Yogacharya K. B. Sahasrabudhe
Quick Facts
Biography
Yogacharya Sahasrabudhe (1912 – 1996), was a yoga teacher and practitioner in his native India and the kingdom of Nepal.
Youth and education
Yogacharya Kashinath Balkrishna Sahasrabudhe was born on 12 December 1912 (12.12.12) in Adra (Bihar, India).
Yogacharya Sahasrabudhe was keenly interested in outdoor sports during his childhood and youth. He played Football (soccer) and was an expert practitioner of Mallakhamb (form of Indian gymnastics) and Surya Namaskara.
Sahasrabudhe Guruji (as he was called, along with his usual moniker yogacharya) got initial yoga inspiration from Nagpur-based Janardana Swami in 1953.
In 1959, he embarked on a formal yoga education from Swami Satyananda Saraswati at Munger, India. Yogacharya Sahasrabudhe was one of the very first disciples of Swami Satyananda Saraswati before Swamiji founded Bihar School of Yoga in 1964.
Successful culmination of yoga training resulted in Swami Satyananda Saraswati conferring, then very rare, title of Yogacharya on Sahasrabudhe guruji.
Career
He worked in Calcutta-based B.N. Railway as a Signal Inspector for 40 years.
Teacher
Yogacharya Sahasrabudhe relocated, along with his family, from central India to Thane, Maharashtra in middle part of the 1960s. Sahasrabudhe guruji started actively teaching yoga, in 1968, under the aegis of Thane-based Ghantali Mitra Mandal. During this time, Yogacharya Sahasrabudhe traveled to 40 cities in India (spanning multiple states) and even neighboring Nepal where he taught yoga to the King Birendra of Nepal and his wife Queen Aiswarya.
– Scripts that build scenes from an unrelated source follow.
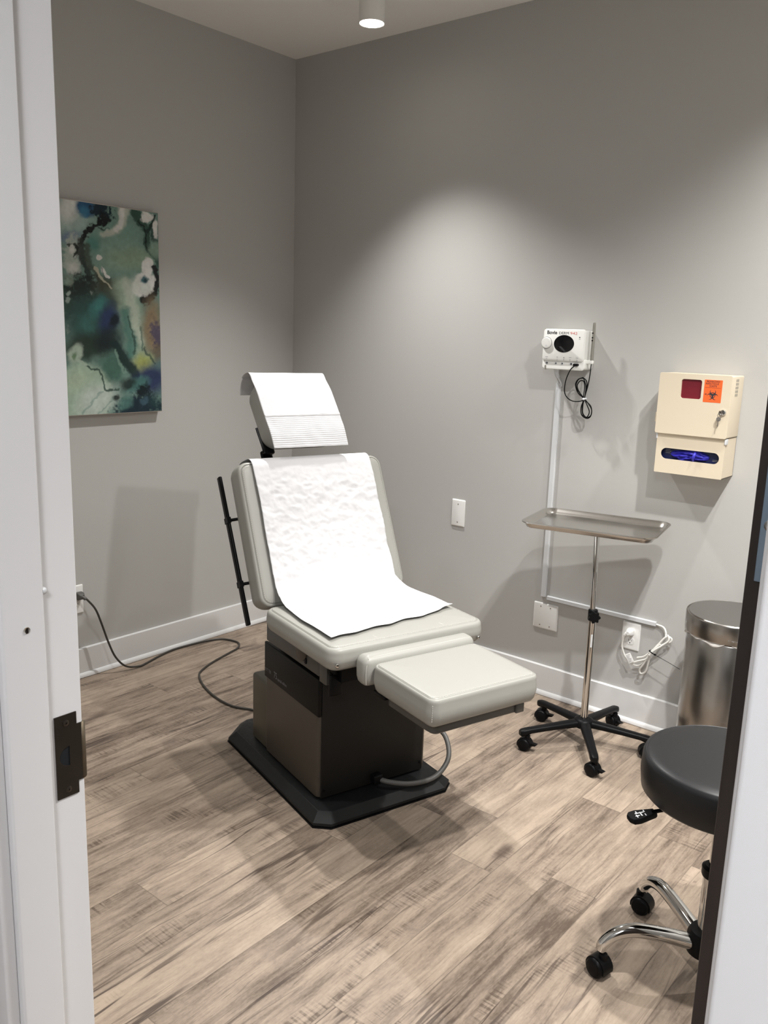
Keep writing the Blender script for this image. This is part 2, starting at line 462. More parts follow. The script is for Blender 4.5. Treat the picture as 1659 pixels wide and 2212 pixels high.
# ================================================================== lamps
def downlight(x, y, power, deg, tx, ty, label):
    t = thing('cylinder_downlight', label, 'ceiling light', (x, y, CEIL), 0, 'white cylinder downlights under the exam room ceiling')
    zb = -0.125
    b = new(); lathe(b, [(0.0, 0.0), (0.050, 0.0), (0.050, zb+0.002), (0.048, zb), (0.0455, zb+0.001), (0.0455, zb+0.006), (0.0, zb+0.006)], n=40); put('housing', b, 'lamptrim', t)
    b = new(); lathe(b, [(0.0452, zb+0.0045), (0.0452, zb+0.001), (0.036, zb-0.003), (0.018, zb-0.005), (0.002, zb-0.0055)], n=40); put('lens', b, 'lamp', t)
    ld = bpy.data.lights.new('downlight_beam', 'SPOT'); ld.energy = power; ld.spot_size = math.radians(deg); ld.spot_blend = 1.0
    ld.shadow_soft_size = 0.03; ld.color = (1.0, 0.98, 0.955)
    lo = bpy.data.objects.new('downlight_beam', ld); COL.objects.link(lo); lo.parent = t
    lo.location = (0, 0, zb-0.04); lo.rotation_euler = (tx, ty, 0)
    return t
LAMP_LABELS = ['lit white cylinder downlight hanging near the corner above the back wall',
      'white cylinder downlight hanging in front of the framed abstract print',
      'white cylinder downlight hanging above the dark open door',
      'white cylinder downlight hanging above the steel trash can',
      'white cylinder downlight hanging above the black stool']
for (x, y, p, dg, tx, ty), lb in zip(LAMPS, LAMP_LABELS): downlight(x, y, p, dg, tx, ty, lb)
for i, (x, y, pw) in enumerate(HALL):
    t = thing('hall_ceiling_light', ['square flat ceiling panel light in the hall nearest the doorway', 'square flat ceiling panel light at the far end of the hall'][i], 'ceiling light', (x, y, CEIL), 0, 'hall ceiling lights')
    b = new(); rbox(b, (-0.31, -0.31, -0.02), (0.31, 0.31, 0), 0.006, 0.003); put('frame', b, 'lamptrim', t)
    b = new(); bx(b, (-0.29, -0.29, -0.0225), (0.29, 0.29, -0.0205)); put('diffuser', b, emit('panel_glow', (0.93, 0.95, 1.0), 1.5), t)
    ld = bpy.data.lights.new('panel_beam', 'AREA'); ld.energy = pw; ld.size = 0.56; ld.color = (0.93, 0.95, 1.0)
    lo = bpy.data.objects.new('panel_beam', ld); COL.objects.link(lo); lo.parent = t; lo.location = (0, 0, -0.03)

# ================================================================== examination chair
CHA = math.radians(-17)
e2 = Vector((-math.sin(CHA), math.cos(CHA), 0))
CH = Vector((1.31, -1.13, 0)) + e2*0.07
chair = thing('exam_chair', 'cream vinyl power exam chair on a dark cabinet base in the middle of the room', 'exam chair', CH, CHA)

# floor plate with chamfered corners and bevelled rim
def oct_ring(a0, a1, hb, c, z, t=0):
    a0 += t; a1 -= t; hb -= t; c2 = c - t*0.4; f = max(0.012, 0.045-t*0.4)
    return [Vector(p) for p in ((a1, -hb+f, z), (a1, hb-f, z), (a1-f*0.8, hb, z), (a0+c2, hb, z), (a0, hb-c2, z), (a0, -hb+c2, z), (a0+c2, -hb, z), (a1-f*0.8, -hb, z))]
PL = (-0.425, 0.352, 0.264, 0.085)
b = new()
rings(b, [oct_ring(*PL, 0.004, 0.004), oct_ring(*PL, 0.007), oct_ring(*PL, 0.016), oct_ring(*PL, 0.040, 0.026), oct_ring(*PL, 0.0415, 0.030)])
put('floor_plate', b, 'plate', chair, 22)
b = new(); rings(b, [oct_ring(*PL, 0.0, -0.003), oct_ring(*PL, 0.004, -0.003)]); put('plate_gasket', b, 'black', chair)

# cabinet shell wrapping the sides
b = new(); rbox(b, (-0.13, -0.215, 0.052), (0.252, 0.205, 0.452), 0.016, 0.003); shell = put('cabinet', b, 'shell', chair)
b = new(); rbox(b, (-0.12, -0.195, 0.040), (0.24, 0.19, 0.056), 0.01, 0.001); put('cabinet_plinth', b, 'black', chair)
# front panel set between the wrapped corners
b = new(); rbox(b, (0.2505, -0.2045, 0.050), (0.2565, 0.190, 0.446), 0.002, 0.001); fp = put('front_panel', b, 'panel', chair)
for y in (-0.193, 0.180):
    b = new(); lathe(b, [(0.005, 0), (0.005, 0.0015), (0.0035, 0.0025)], zto((0.2565, y, 0.077), (1, 0, 0)), 12)
    put('panel_screw', b, 'blackmetal', fp)
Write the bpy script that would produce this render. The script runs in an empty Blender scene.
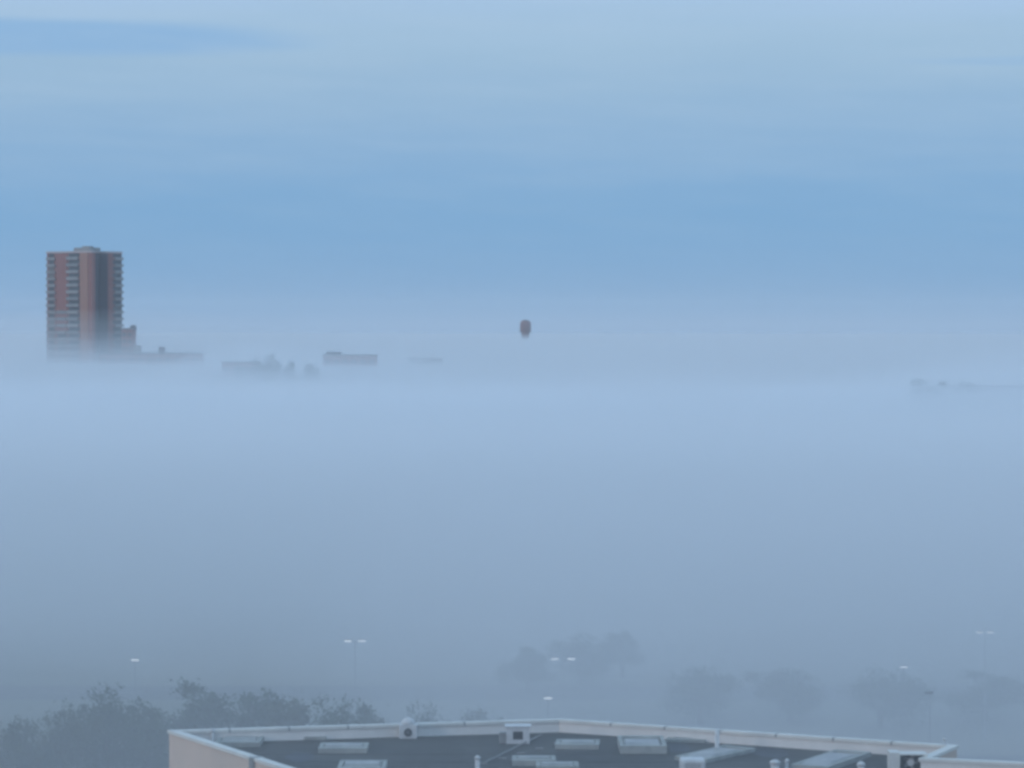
import bpy, bmesh, math, random
from mathutils import Vector, Matrix, noise
R = math.radians
sc = bpy.context.scene
COL = sc.collection
random.seed(7)

# ------------------------------------------------------------------ camera
H, F, HZ = 45.0, 2900.0, 330.0
PH = math.atan((384 - HZ) / F)
cam = bpy.data.cameras.new('camera'); cam.sensor_width = 36; cam.lens = 36 * F / 1024
cam.clip_start = 1; cam.clip_end = 60000
co = bpy.data.objects.new('camera', cam); COL.objects.link(co)
co.location = (0, 0, H); co.rotation_euler = (math.pi / 2 - PH, 0, 0)
sc.camera = co

def ray(px, py):
    dx, dy = (px - 512) / F, (384 - py) / F
    return Vector((dx, math.cos(PH) + dy * math.sin(PH), -math.sin(PH) + dy * math.cos(PH)))
def at(px, py, D):
    d = ray(px, py); return Vector((0, 0, H)) + d * (D / d.y)
def onz(px, py, z):
    d = ray(px, py); return Vector((0, 0, H)) + d * ((z - H) / d.z)

# ------------------------------------------------------------------ materials
def new_mat(name):
    m = bpy.data.materials.new(name); m.use_nodes = True
    return m, m.node_tree.nodes, m.node_tree.links, m.node_tree.nodes['Principled BSDF']
def mat(name, c1, c2=None, scale=1.0, rough=0.85, spec=0.3, stretch=(1, 1, 1), bump=0.0):
    m, n, l, p = new_mat(name)
    p.inputs['Roughness'].default_value = rough
    p.inputs['Specular IOR Level'].default_value = spec
    c2 = c2 or tuple(v * 0.75 for v in c1)
    tc = n.new('ShaderNodeTexCoord'); mp = n.new('ShaderNodeMapping'); mp.inputs['Scale'].default_value = stretch
    nz = n.new('ShaderNodeTexNoise'); nz.inputs['Scale'].default_value = scale; nz.inputs['Detail'].default_value = 6
    nz.inputs['Roughness'].default_value = 0.65
    r = n.new('ShaderNodeValToRGB')
    r.color_ramp.elements[0].position = .32; r.color_ramp.elements[0].color = (*c2, 1)
    r.color_ramp.elements[1].position = .66; r.color_ramp.elements[1].color = (*c1, 1)
    l.new(tc.outputs['Object'], mp.inputs[0]); l.new(mp.outputs[0], nz.inputs[0])
    l.new(nz.outputs[0], r.inputs[0]); l.new(r.outputs[0], p.inputs['Base Color'])
    if bump:
        b = n.new('ShaderNodeBump'); b.inputs['Strength'].default_value = bump; b.inputs['Distance'].default_value = .1
        l.new(nz.outputs[0], b.inputs['Height']); l.new(b.outputs[0], p.inputs['Normal'])
    return m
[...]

In the early 1980s, Sahasrabudhe guruji undertook whirlwind Yoga Prachar Dindi visiting close to 100 cities/towns across Maharashtra and training 5000+ men and women. Besides these training activities, Yogacharya Sahasrabudhe taught yoga to prison inmates and brought positive ideological transformation in these inmates.
Government of Mahrashtra conferred Kuvalayananda Puraskar in 1986 on Yogacharya Sahasrabudhe for his contributions in the field of yoga for over two decades. Besides this recognition, he was also appointed to the chair of Maharashtra State Yoga Council for a period of two years during the early 1980s.